+++ Given information

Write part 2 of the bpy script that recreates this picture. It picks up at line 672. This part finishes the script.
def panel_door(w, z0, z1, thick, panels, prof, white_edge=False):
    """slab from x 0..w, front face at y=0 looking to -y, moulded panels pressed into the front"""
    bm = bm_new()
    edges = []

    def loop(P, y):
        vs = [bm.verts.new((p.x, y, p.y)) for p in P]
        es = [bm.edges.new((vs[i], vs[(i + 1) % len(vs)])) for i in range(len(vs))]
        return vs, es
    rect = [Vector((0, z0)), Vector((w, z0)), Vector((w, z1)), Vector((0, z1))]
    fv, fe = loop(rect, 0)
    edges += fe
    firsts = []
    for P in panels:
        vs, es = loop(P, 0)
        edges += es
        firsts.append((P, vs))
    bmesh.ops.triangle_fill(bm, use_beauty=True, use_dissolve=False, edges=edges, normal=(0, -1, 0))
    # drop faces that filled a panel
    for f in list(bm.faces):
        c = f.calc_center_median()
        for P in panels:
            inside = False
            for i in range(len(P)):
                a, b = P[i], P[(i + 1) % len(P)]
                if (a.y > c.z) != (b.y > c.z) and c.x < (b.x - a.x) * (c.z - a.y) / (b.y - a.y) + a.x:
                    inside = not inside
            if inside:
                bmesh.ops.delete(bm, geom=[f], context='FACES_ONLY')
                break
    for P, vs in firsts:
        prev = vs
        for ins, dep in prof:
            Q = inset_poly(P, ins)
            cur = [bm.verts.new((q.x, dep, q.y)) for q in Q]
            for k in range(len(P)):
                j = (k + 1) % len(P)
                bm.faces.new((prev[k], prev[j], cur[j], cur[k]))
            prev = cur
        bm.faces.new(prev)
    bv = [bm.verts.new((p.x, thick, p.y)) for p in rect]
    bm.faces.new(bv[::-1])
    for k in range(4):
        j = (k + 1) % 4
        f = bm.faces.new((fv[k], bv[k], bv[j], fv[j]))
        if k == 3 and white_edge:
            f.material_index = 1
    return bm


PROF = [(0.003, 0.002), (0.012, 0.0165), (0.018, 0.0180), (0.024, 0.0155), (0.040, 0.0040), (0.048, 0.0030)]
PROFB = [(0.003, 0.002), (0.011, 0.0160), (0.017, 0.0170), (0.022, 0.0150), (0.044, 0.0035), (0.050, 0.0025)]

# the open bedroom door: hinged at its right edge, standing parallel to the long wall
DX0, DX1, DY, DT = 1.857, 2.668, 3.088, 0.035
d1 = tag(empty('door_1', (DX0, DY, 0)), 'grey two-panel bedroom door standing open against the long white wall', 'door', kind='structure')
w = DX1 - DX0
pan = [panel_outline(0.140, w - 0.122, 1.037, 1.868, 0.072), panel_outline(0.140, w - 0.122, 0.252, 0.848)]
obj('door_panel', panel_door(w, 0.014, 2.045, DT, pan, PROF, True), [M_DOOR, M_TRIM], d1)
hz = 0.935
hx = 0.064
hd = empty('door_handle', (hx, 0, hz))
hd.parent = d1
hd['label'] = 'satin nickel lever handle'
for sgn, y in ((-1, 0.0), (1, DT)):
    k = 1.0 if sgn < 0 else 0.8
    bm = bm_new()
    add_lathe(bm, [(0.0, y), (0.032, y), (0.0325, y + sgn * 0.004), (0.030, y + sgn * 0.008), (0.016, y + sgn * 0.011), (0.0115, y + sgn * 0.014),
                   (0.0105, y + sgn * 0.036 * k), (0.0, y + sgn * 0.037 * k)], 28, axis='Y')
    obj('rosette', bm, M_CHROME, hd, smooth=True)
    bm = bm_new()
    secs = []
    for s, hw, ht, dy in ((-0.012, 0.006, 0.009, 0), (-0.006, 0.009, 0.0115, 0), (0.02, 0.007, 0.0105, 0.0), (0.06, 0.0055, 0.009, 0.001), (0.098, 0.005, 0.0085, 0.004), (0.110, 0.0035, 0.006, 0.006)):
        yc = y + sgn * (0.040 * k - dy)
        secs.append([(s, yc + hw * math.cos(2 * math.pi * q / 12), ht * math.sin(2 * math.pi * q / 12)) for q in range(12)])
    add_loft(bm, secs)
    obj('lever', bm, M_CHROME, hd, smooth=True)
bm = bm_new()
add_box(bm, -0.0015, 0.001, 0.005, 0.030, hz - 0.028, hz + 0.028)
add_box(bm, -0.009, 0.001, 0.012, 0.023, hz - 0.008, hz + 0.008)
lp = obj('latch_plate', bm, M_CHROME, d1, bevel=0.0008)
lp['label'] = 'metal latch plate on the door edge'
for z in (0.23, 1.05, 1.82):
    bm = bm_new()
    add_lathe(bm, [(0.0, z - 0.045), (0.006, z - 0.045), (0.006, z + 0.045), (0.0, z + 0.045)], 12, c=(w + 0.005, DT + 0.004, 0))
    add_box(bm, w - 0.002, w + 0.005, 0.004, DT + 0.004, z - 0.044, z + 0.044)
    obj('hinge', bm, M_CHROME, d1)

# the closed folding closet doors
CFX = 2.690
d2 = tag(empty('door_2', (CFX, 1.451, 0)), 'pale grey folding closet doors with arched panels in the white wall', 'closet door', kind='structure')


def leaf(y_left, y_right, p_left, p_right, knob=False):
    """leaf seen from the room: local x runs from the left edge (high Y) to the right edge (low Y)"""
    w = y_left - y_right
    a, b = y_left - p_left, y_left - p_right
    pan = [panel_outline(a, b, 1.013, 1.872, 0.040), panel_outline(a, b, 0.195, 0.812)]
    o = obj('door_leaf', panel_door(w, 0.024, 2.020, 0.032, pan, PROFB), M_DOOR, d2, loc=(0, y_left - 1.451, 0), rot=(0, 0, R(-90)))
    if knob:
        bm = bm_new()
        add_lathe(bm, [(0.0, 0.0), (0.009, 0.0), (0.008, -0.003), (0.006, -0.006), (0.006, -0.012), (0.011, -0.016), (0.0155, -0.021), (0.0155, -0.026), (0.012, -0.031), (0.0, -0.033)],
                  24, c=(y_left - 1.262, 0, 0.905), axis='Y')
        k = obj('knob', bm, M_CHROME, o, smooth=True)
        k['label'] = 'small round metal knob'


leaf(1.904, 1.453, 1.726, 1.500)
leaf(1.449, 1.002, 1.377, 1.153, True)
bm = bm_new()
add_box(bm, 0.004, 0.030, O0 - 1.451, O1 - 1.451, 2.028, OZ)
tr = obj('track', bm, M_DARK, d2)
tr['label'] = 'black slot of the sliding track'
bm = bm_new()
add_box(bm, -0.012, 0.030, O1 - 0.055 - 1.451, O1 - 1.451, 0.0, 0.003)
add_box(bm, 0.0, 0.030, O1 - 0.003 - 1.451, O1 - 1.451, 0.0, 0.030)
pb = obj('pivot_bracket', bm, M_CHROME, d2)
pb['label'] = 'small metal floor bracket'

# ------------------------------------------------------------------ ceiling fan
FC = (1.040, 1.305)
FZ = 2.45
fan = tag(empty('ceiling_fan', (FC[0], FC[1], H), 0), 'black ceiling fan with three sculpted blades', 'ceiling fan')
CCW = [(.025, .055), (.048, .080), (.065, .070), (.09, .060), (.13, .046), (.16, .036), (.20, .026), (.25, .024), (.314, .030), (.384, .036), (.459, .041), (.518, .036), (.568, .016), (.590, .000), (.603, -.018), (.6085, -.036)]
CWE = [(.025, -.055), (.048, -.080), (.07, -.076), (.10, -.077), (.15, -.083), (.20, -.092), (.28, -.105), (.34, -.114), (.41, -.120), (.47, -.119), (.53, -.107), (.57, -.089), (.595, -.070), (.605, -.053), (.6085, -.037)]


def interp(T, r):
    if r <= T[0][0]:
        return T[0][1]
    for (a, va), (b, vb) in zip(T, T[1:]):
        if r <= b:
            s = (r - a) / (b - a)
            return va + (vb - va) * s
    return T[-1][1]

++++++

Request: Go through the listing and copy all of it exactly.

Solution to this problem:
Write part 2 of the bpy script that recreates this picture. It picks up at line 672. This part finishes the script.
def panel_door(w, z0, z1, thick, panels, prof, white_edge=False):
    """slab from x 0..w, front face at y=0 looking to -y, moulded panels pressed into the front"""
    bm = bm_new()
    edges = []

    def loop(P, y):
        vs = [bm.verts.new((p.x, y, p.y)) for p in P]
        es = [bm.edges.new((vs[i], vs[(i + 1) % len(vs)])) for i in range(len(vs))]
        return vs, es
    rect = [Vector((0, z0)), Vector((w, z0)), Vector((w, z1)), Vector((0, z1))]
    fv, fe = loop(rect, 0)
    edges += fe
    firsts = []
    for P in panels:
        vs, es = loop(P, 0)
        edges += es
        firsts.append((P, vs))
    bmesh.ops.triangle_fill(bm, use_beauty=True, use_dissolve=False, edges=edges, normal=(0, -1, 0))
    # drop faces that filled a panel
    for f in list(bm.faces):
        c = f.calc_center_median()
        for P in panels:
            inside = False
            for i in range(len(P)):
                a, b = P[i], P[(i + 1) % len(P)]
                if (a.y > c.z) != (b.y > c.z) and c.x < (b.x - a.x) * (c.z - a.y) / (b.y - a.y) + a.x:
                    inside = not inside
            if inside:
                bmesh.ops.delete(bm, geom=[f], context='FACES_ONLY')
                break
    for P, vs in firsts:
        prev = vs
        for ins, dep in prof:
            Q = inset_poly(P, ins)
            cur = [bm.verts.new((q.x, dep, q.y)) for q in Q]
            for k in range(len(P)):
                j = (k + 1) % len(P)
                bm.faces.new((prev[k], prev[j], cur[j], cur[k]))
            prev = cur
        bm.faces.new(prev)
    bv = [bm.verts.new((p.x, thick, p.y)) for p in rect]
    bm.faces.new(bv[::-1])
    for k in range(4):
        j = (k + 1) % 4
        f = bm.faces.new((fv[k], bv[k], bv[j], fv[j]))
        if k == 3 and white_edge:
            f.material_index = 1
    return bm


PROF = [(0.003, 0.002), (0.012, 0.0165), (0.018, 0.0180), (0.024, 0.0155), (0.040, 0.0040), (0.048, 0.0030)]
PROFB = [(0.003, 0.002), (0.011, 0.0160), (0.017, 0.0170), (0.022, 0.0150), (0.044, 0.0035), (0.050, 0.0025)]

# the open bedroom door: hinged at its right edge, standing parallel to the long wall
DX0, DX1, DY, DT = 1.857, 2.668, 3.088, 0.035
d1 = tag(empty('door_1', (DX0, DY, 0)), 'grey two-panel bedroom door standing open against the long white wall', 'door', kind='structure')
w = DX1 - DX0
pan = [panel_outline(0.140, w - 0.122, 1.037, 1.868, 0.072), panel_outline(0.140, w - 0.122, 0.252, 0.848)]
obj('door_panel', panel_door(w, 0.014, 2.045, DT, pan, PROF, True), [M_DOOR, M_TRIM], d1)
hz = 0.935
hx = 0.064
hd = empty('door_handle', (hx, 0, hz))
hd.parent = d1
hd['label'] = 'satin nickel lever handle'
for sgn, y in ((-1, 0.0), (1, DT)):
    k = 1.0 if sgn < 0 else 0.8
    bm = bm_new()
    add_lathe(bm, [(0.0, y), (0.032, y), (0.0325, y + sgn * 0.004), (0.030, y + sgn * 0.008), (0.016, y + sgn * 0.011), (0.0115, y + sgn * 0.014),
                   (0.0105, y + sgn * 0.036 * k), (0.0, y + sgn * 0.037 * k)], 28, axis='Y')
    obj('rosette', bm, M_CHROME, hd, smooth=True)
    bm = bm_new()
    secs = []
    for s, hw, ht, dy in ((-0.012, 0.006, 0.009, 0), (-0.006, 0.009, 0.0115, 0), (0.02, 0.007, 0.0105, 0.0), (0.06, 0.0055, 0.009, 0.001), (0.098, 0.005, 0.0085, 0.004), (0.110, 0.0035, 0.006, 0.006)):
        yc = y + sgn * (0.040 * k - dy)
        secs.append([(s, yc + hw * math.cos(2 * math.pi * q / 12), ht * math.sin(2 * math.pi * q / 12)) for q in range(12)])
    add_loft(bm, secs)
    obj('lever', bm, M_CHROME, hd, smooth=True)
bm = bm_new()
add_box(bm, -0.0015, 0.001, 0.005, 0.030, hz - 0.028, hz + 0.028)
add_box(bm, -0.009, 0.001, 0.012, 0.023, hz - 0.008, hz + 0.008)
lp = obj('latch_plate', bm, M_CHROME, d1, bevel=0.0008)
lp['label'] = 'metal latch plate on the door edge'
for z in (0.23, 1.05, 1.82):
    bm = bm_new()
    add_lathe(bm, [(0.0, z - 0.045), (0.006, z - 0.045), (0.006, z + 0.045), (0.0, z + 0.045)], 12, c=(w + 0.005, DT + 0.004, 0))
    add_box(bm, w - 0.002, w + 0.005, 0.004, DT + 0.004, z - 0.044, z + 0.044)
    obj('hinge', bm, M_CHROME, d1)

# the closed folding closet doors
CFX = 2.690
d2 = tag(empty('door_2', (CFX, 1.451, 0)), 'pale grey folding closet doors with arched panels in the white wall', 'closet door', kind='structure')


def leaf(y_left, y_right, p_left, p_right, knob=False):
    """leaf seen from the room: local x runs from the left edge (high Y) to the right edge (low Y)"""
    w = y_left - y_right
    a, b = y_left - p_left, y_left - p_right
    pan = [panel_outline(a, b, 1.013, 1.872, 0.040), panel_outline(a, b, 0.195, 0.812)]
    o = obj('door_leaf', panel_door(w, 0.024, 2.020, 0.032, pan, PROFB), M_DOOR, d2, loc=(0, y_left - 1.451, 0), rot=(0, 0, R(-90)))
    if knob:
        bm = bm_new()
        add_lathe(bm, [(0.0, 0.0), (0.009, 0.0), (0.008, -0.003), (0.006, -0.006), (0.006, -0.012), (0.011, -0.016), (0.0155, -0.021), (0.0155, -0.026), (0.012, -0.031), (0.0, -0.033)],
                  24, c=(y_left - 1.262, 0, 0.905), axis='Y')
        k = obj('knob', bm, M_CHROME, o, smooth=True)
        k['label'] = 'small round metal knob'


leaf(1.904, 1.453, 1.726, 1.500)
leaf(1.449, 1.002, 1.377, 1.153, True)
bm = bm_new()
add_box(bm, 0.004, 0.030, O0 - 1.451, O1 - 1.451, 2.028, OZ)
tr = obj('track', bm, M_DARK, d2)
tr['label'] = 'black slot of the sliding track'
bm = bm_new()
add_box(bm, -0.012, 0.030, O1 - 0.055 - 1.451, O1 - 1.451, 0.0, 0.003)
add_box(bm, 0.0, 0.030, O1 - 0.003 - 1.451, O1 - 1.451, 0.0, 0.030)
pb = obj('pivot_bracket', bm, M_CHROME, d2)
pb['label'] = 'small metal floor bracket'

# ------------------------------------------------------------------ ceiling fan
FC = (1.040, 1.305)
FZ = 2.45
fan = tag(empty('ceiling_fan', (FC[0], FC[1], H), 0), 'black ceiling fan with three sculpted blades', 'ceiling fan')
CCW = [(.025, .055), (.048, .080), (.065, .070), (.09, .060), (.13, .046), (.16, .036), (.20, .026), (.25, .024), (.314, .030), (.384, .036), (.459, .041), (.518, .036), (.568, .016), (.590, .000), (.603, -.018), (.6085, -.036)]
CWE = [(.025, -.055), (.048, -.080), (.07, -.076), (.10, -.077), (.15, -.083), (.20, -.092), (.28, -.105), (.34, -.114), (.41, -.120), (.47, -.119), (.53, -.107), (.57, -.089), (.595, -.070), (.605, -.053), (.6085, -.037)]


def interp(T, r):
    if r <= T[0][0]:
        return T[0][1]
    for (a, va), (b, vb) in zip(T, T[1:]):
        if r <= b:
            s = (r - a) / (b - a)
            return va + (vb - va) * s
    return T[-1][1]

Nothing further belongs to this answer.